**Exercise details:**
Up to and including the line with "random.seed(7)", reproduce the listing below exactly, beginning at its first line.
* START Collected material *
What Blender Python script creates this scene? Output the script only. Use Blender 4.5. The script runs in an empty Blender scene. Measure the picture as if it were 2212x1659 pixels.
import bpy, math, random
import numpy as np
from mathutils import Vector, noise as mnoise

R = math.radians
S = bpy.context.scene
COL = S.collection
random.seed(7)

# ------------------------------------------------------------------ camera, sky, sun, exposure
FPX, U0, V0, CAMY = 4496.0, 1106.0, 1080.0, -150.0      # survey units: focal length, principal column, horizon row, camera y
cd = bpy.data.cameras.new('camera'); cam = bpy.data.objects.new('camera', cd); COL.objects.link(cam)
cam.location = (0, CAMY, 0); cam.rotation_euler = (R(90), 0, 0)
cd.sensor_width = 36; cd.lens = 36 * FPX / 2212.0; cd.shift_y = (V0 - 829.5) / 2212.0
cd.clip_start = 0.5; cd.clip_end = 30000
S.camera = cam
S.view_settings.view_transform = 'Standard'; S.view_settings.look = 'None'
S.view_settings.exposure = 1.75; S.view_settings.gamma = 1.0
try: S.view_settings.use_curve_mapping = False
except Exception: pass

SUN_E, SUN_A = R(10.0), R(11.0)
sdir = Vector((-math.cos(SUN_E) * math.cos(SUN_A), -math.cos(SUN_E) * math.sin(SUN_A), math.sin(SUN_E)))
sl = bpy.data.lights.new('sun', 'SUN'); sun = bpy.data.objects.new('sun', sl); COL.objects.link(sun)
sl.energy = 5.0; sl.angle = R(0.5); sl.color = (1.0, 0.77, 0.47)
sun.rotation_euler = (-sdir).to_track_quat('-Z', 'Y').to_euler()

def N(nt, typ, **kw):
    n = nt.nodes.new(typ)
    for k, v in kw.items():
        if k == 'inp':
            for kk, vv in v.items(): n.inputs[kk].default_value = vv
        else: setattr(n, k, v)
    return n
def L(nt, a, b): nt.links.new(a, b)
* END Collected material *
**Response below:**
What Blender Python script creates this scene? Output the script only. Use Blender 4.5. The script runs in an empty Blender scene. Measure the picture as if it were 2212x1659 pixels.
import bpy, math, random
import numpy as np
from mathutils import Vector, noise as mnoise

R = math.radians
S = bpy.context.scene
COL = S.collection
random.seed(7)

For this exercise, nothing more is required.